● Provided data

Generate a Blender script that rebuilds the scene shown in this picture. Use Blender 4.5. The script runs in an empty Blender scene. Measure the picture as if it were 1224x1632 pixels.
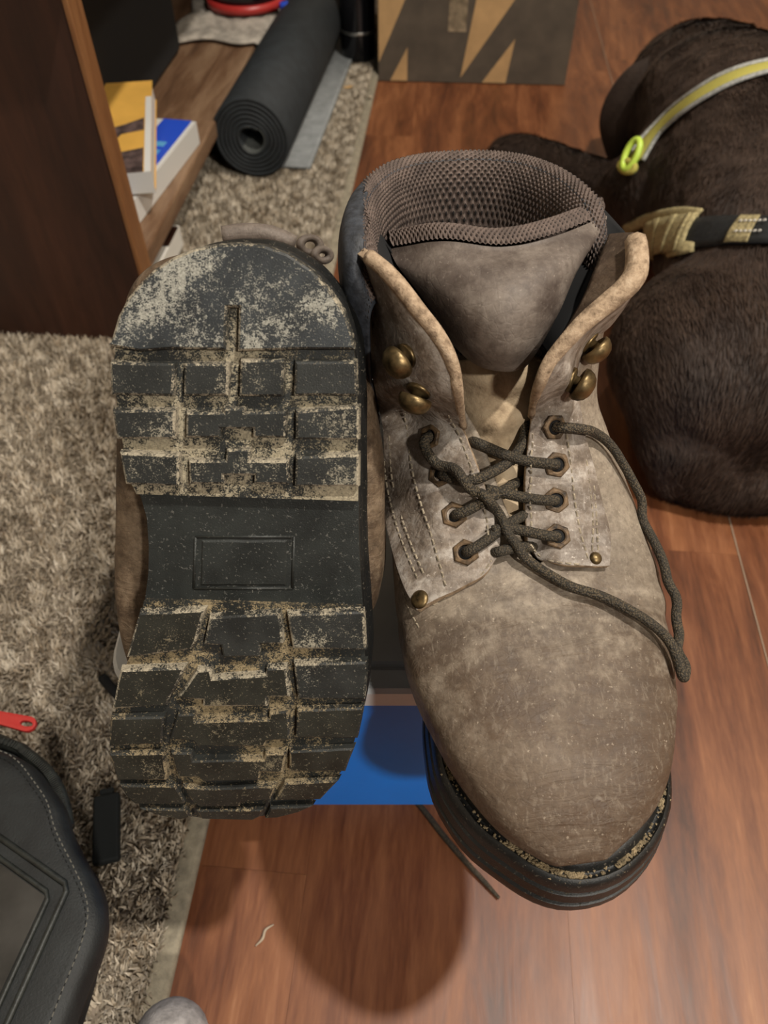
import bpy, bmesh, math, random
import numpy as np
from mathutils import Vector, Matrix, noise as mnoise
random.seed(7); np.random.seed(7)
PI = math.pi
SC = bpy.context.scene
COL = SC.collection

# ------------------------------------------------------------------ camera, world, lights, exposure
cam = bpy.data.cameras.new('camera'); CAM = bpy.data.objects.new('camera', cam); COL.objects.link(CAM)
CAM.location = (0, 0, 0.6); CAM.rotation_euler = (math.radians(40), 0, 0)
cam.sensor_fit = 'VERTICAL'; cam.sensor_height = 36.0; cam.lens = 1209 / 1632 * 36; cam.clip_start = 0.02
cam.dof.use_dof = True; cam.dof.focus_distance = 0.34; cam.dof.aperture_fstop = cam.lens / 2.2
SC.camera = CAM
w = bpy.data.worlds.new('world'); SC.world = w; w.use_nodes = True
w.node_tree.nodes['Background'].inputs[0].default_value = (1.0, 0.95, 0.88, 1)
w.node_tree.nodes['Background'].inputs[1].default_value = 0.018
def bulb(name, loc, power, r, col=(1, .93, .83)):
    l = bpy.data.lights.new(name, 'POINT'); l.energy = power; l.shadow_soft_size = r; l.color = col
    o = bpy.data.objects.new(name, l); COL.objects.link(o); o.location = loc; return o
bulb('ceiling_bulb', (0.74, 0.16, 2.40), 58, .045)
bulb('ceiling_bulb.001', (0.90, -1.35, 1.95), 40, .07)
bulb('ceiling_bulb.002', (0.30, 1.05, 2.45), 5, .06)
SC.view_settings.view_transform = 'Standard'; SC.view_settings.look = 'None'
SC.view_settings.exposure = 1.68; SC.view_settings.gamma = 1.0; SC.view_settings.use_curve_mapping = False

# ------------------------------------------------------------------ helpers
def tag(o, label=None, cat=None, group=None, kind=None):
    if label: o['label'] = label
    if cat: o['category'] = cat
    if group: o['group'] = group
    if kind: o['kind'] = kind
    return o
def empty(name, loc=(0, 0, 0), rz=0, label=None, cat=None, group=None):
    o = bpy.data.objects.new(name, None); COL.objects.link(o); o.location = loc; o.rotation_euler = (0, 0, rz)
    o.empty_display_size = .02
    return tag(o, label, cat, group)
def link(name, me, mat=None, parent=None, smooth=True):
    if mat is not None:
        for m in (mat if isinstance(mat, (list, tuple)) else [mat]): me.materials.append(m)
    if smooth: me.polygons.foreach_set('use_smooth', [True] * len(me.polygons))
    o = bpy.data.objects.new(name, me); COL.objects.link(o)
    if parent: o.parent = parent
    return o
def pymesh(name, V, F, mat=None, parent=None, smooth=True, merge=0, recalc=True):
    me = bpy.data.meshes.new(name)
    bm = bmesh.new()
    vs = [bm.verts.new(tuple(v)) for v in V]
    for f in F:
        try: bm.faces.new([vs[i] for i in f])
        except ValueError: pass
    if merge: bmesh.ops.remove_doubles(bm, verts=bm.verts, dist=merge)
    if recalc: bmesh.ops.recalc_face_normals(bm, faces=bm.faces)
    bm.to_mesh(me); bm.free()
    return link(name, me, mat, parent, smooth)
def bmobj(name, bm, mat=None, parent=None, smooth=False):
    me = bpy.data.meshes.new(name); bmesh.ops.recalc_face_normals(bm, faces=bm.faces); bm.to_mesh(me); bm.free()
    return link(name, me, mat, parent, smooth)
def mod(o, t, **k):
    m = o.modifiers.new(t.lower(), t)
    for a, b in k.items(): setattr(m, a, b)
    return m
def bake(o):
    dg = bpy.context.evaluated_depsgraph_get(); me = bpy.data.meshes.new_from_object(o.evaluated_get(dg))
    o.modifiers.clear(); o.data = me; return o
def box_bm(bm, c, s, rz=0, bev=0.0, seg=2):
    r = bmesh.ops.create_cube(bm, size=1, matrix=Matrix.Translation(c) @ Matrix.Rotation(rz, 4, 'Z') @ Matrix.Diagonal((*s, 1)))
    if bev:
        es = list({e for v in r['verts'] for e in v.link_edges})
        bmesh.ops.bevel(bm, geom=es, offset=bev, segments=seg, affect='EDGES', profile=.5)
def box(name, c, s, mat, parent=None, rz=0, bev=0.0, seg=2, smooth=False):
    bm = bmesh.new(); box_bm(bm, c, s, rz, bev, seg); return bmobj(name, bm, mat, parent, smooth)
def catmull(P, n, closed=False):
    P = [Vector(p) for p in P]; out = []; m = len(P); segs = m if closed else m - 1
    for i in range(segs):
        p1, p2 = P[i], P[(i + 1) % m]
        p0 = P[i - 1] if (i > 0 or closed) else p1 * 2 - p2
        p3 = P[(i + 2) % m] if (i + 2 < m or closed) else p2 * 2 - p1
        for k in range(n):
            t = k / n
            out.append(.5 * ((2 * p1) + (p2 - p0) * t + (2 * p0 - 5 * p1 + 4 * p2 - p3) * t * t + (3 * p1 - p0 - 3 * p2 + p3) * t ** 3))
    if not closed: out.append(P[-1])
    return out
def tube_geo(P, R, n=8, cap=True, flat=1.0):
    """sweep a circle of radius R (number or list) along P with parallel transport"""
    P = [Vector(p) for p in P]; V = []; F = []; m = len(P)
    T = [(P[min(i + 1, m - 1)] - P[max(i - 1, 0)]).normalized() for i in range(m)]
    a = Vector((0, 0, 1)) if abs(T[0].z) < .9 else Vector((1, 0, 0))
    u = (a - T[0] * a.dot(T[0])).normalized()
    for i in range(m):
        u = (u - T[i] * u.dot(T[i])).normalized(); v = T[i].cross(u)
        r = R[i] if hasattr(R, '__len__') else R
        for k in range(n):
            t = 2 * PI * k / n; V.append(P[i] + u * (math.cos(t) * r * flat) + v * (math.sin(t) * r))
    for i in range(m - 1):
        for k in range(n):
            F.append((i * n + k, i * n + (k + 1) % n, (i + 1) * n + (k + 1) % n, (i + 1) * n + k))
    if cap: F += [tuple(range(n)), tuple(range((m - 1) * n, m * n))]
    return V, F
def tube(name, P, R, mat, parent=None, n=8, smooth_n=0, flat=1.0):
    if smooth_n: P = catmull(P, smooth_n)
    if hasattr(R, '__len__') and len(R) != len(P): R = list(np.interp(np.linspace(0, 1, len(P)), np.linspace(0, 1, len(R)), R))
    V, F = tube_geo(P, R, n, True, flat); return pymesh(name, V, F, mat, parent)
def merge_geo(parts):
    V = []; F = []
    for v, f in parts:
        o = len(V); V += list(v); F += [tuple(i + o for i in q) for q in f]
    return V, F
def lathe_geo(prof, n=24, mtx=None):
    V = []; F = []; m = len(prof)
    for r, z in prof:
        for k in range(n):
            p = Vector((r * math.cos(2 * PI * k / n), r * math.sin(2 * PI * k / n), z)); V.append(mtx @ p if mtx else p)
    for i in range(m - 1):
        for k in range(n): F.append((i * n + k, i * n + (k + 1) % n, (i + 1) * n + (k + 1) % n, (i + 1) * n + k))
    return V, F
def inset_poly(P, d):
    """offset a 2D polygon inwards by d (mitred)"""
    n = len(P); A = sum(P[i][0] * P[(i + 1) % n][1] - P[(i + 1) % n][0] * P[i][1] for i in range(n)); s = 1 if A > 0 else -1
    out = []
    for i in range(n):
        a, b, c = Vector(P[i - 1][:2]), Vector(P[i][:2]), Vector(P[(i + 1) % n][:2])
        e1 = (b - a); e2 = (c - b)
        if e1.length < 1e-9 or e2.length < 1e-9: out.append(tuple(b)); continue
        e1.normalize(); e2.normalize()
        n1 = Vector((-e1.y, e1.x)) * s; n2 = Vector((-e2.y, e2.x)) * s
        m = n1 + n2
        if m.length < 1e-6: m = n1.copy()
        m.normalize(); k = max(.4, m.dot(n1)); out.append(tuple(b + m * (d / k)))
    return out

# ------------------------------------------------------------------ materials
class NT:
    def __init__(s, name):
        s.m = bpy.data.materials.new(name); s.m.use_nodes = True; s.t = s.m.node_tree; s.n = s.t.nodes; s.l = s.t.links
        s.b = s.n['Principled BSDF']; s.co = s.n.new('ShaderNodeTexCoord')
    def link(s, a, b): s.l.new(a, b)
    def new(s, t, **k):
        x = s.n.new(t)
        for a, b in k.items(): setattr(x, a, b)
        return x
    def vec(s, scale=(1, 1, 1), rot=(0, 0, 0), src='Object', loc=None):
        mp = s.new('ShaderNodeMapping'); mp.inputs['Scale'].default_value = scale; mp.inputs['Rotation'].default_value = rot
        s.link(s.co.outputs[src], mp.inputs['Vector'])
        if loc is not None: s.link(loc, mp.inputs['Location'])
        return mp.outputs[0]
    def noise(s, sc, det=4, rough=.55, dist=0, v=None):
        x = s.new('ShaderNodeTexNoise'); x.inputs['Scale'].default_value = sc; x.inputs['Detail'].default_value = det
        x.inputs['Roughness'].default_value = rough; x.inputs['Distortion'].default_value = dist
        s.link(v if v is not None else s.co.outputs['Object'], x.inputs['Vector']); return x.outputs['Fac']
    def voro(s, sc, feat='F1', v=None, out='Distance', rnd=1):
        x = s.new('ShaderNodeTexVoronoi', feature=feat); x.inputs['Scale'].default_value = sc; x.inputs['Randomness'].default_value = rnd
        s.link(v if v is not None else s.co.outputs['Object'], x.inputs['Vector']); return x.outputs[out]
    def wave(s, sc, dist=0, v=None, direction='X', det=2, dsc=1):
        x = s.new('ShaderNodeTexWave', bands_direction=direction); x.inputs['Scale'].default_value = sc; x.inputs['Distortion'].default_value = dist
        x.inputs['Detail'].default_value = det; x.inputs['Detail Scale'].default_value = dsc
        s.link(v if v is not None else s.co.outputs['Object'], x.inputs['Vector']); return x.outputs['Fac']
    def ramp(s, f, stops, interp='LINEAR'):
        x = s.new('ShaderNodeValToRGB'); e = x.color_ramp.elements; x.color_ramp.interpolation = interp
        while len(e) > 1: e.remove(e[0])
        for i, (p, c) in enumerate(stops):
            el = e[0] if i == 0 else e.new(p); el.position = p
            el.color = (c, c, c, 1) if not hasattr(c, '__len__') else (*c, 1)
        s.link(f, x.inputs[0]); return x.outputs[0]
    def mix(s, f, a, b, mode='MIX'):
        x = s.new('ShaderNodeMix', data_type='RGBA', blend_type=mode)
        for i, v in ((0, f), (6, a), (7, b)):
            if hasattr(v, 'is_linked') or hasattr(v, 'links'): s.link(v, x.inputs[i])
            else: x.inputs[i].default_value = v if i == 0 else ((*v, 1) if len(v) == 3 else v)
        return x.outputs[2]
    def math(s, op, a, b=0.0, clamp=False):
        x = s.new('ShaderNodeMath', operation=op, use_clamp=clamp)
        for i, v in ((0, a), (1, b)):
            if hasattr(v, 'links'): s.link(v, x.inputs[i])
            else: x.inputs[i].default_value = v
        return x.outputs[0]
    def bump(s, h, strength=.5, dist=.001, prev=None):
        x = s.new('ShaderNodeBump'); x.inputs['Strength'].default_value = strength; x.inputs['Distance'].default_value = dist
        s.link(h, x.inputs['Height'])
        if prev is not None: s.link(prev, x.inputs['Normal'])
        return x.outputs[0]
    def out(s, col=None, rough=None, normal=None, **k):
        for key, v in (('Base Color', col), ('Roughness', rough), ('Normal', normal)):
            if v is None: continue
            if hasattr(v, 'links'): s.link(v, s.b.inputs[key])
            else: s.b.inputs[key].default_value = (*v, 1) if hasattr(v, '__len__') else v
        for key, v in k.items():
            inp = s.b.inputs[key.replace('_', ' ')]
            if hasattr(v, 'links'): s.link(v, inp)
            else: inp.default_value = v
        return s.m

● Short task
Pictures are excluded: retype only the lines from the beginning of the listing above through the line with "COL = SC.collection", both included.

● Written reply
Generate a Blender script that rebuilds the scene shown in this picture. Use Blender 4.5. The script runs in an empty Blender scene. Measure the picture as if it were 1224x1632 pixels.
import bpy, bmesh, math, random
import numpy as np
from mathutils import Vector, Matrix, noise as mnoise
random.seed(7); np.random.seed(7)
PI = math.pi
SC = bpy.context.scene
COL = SC.collection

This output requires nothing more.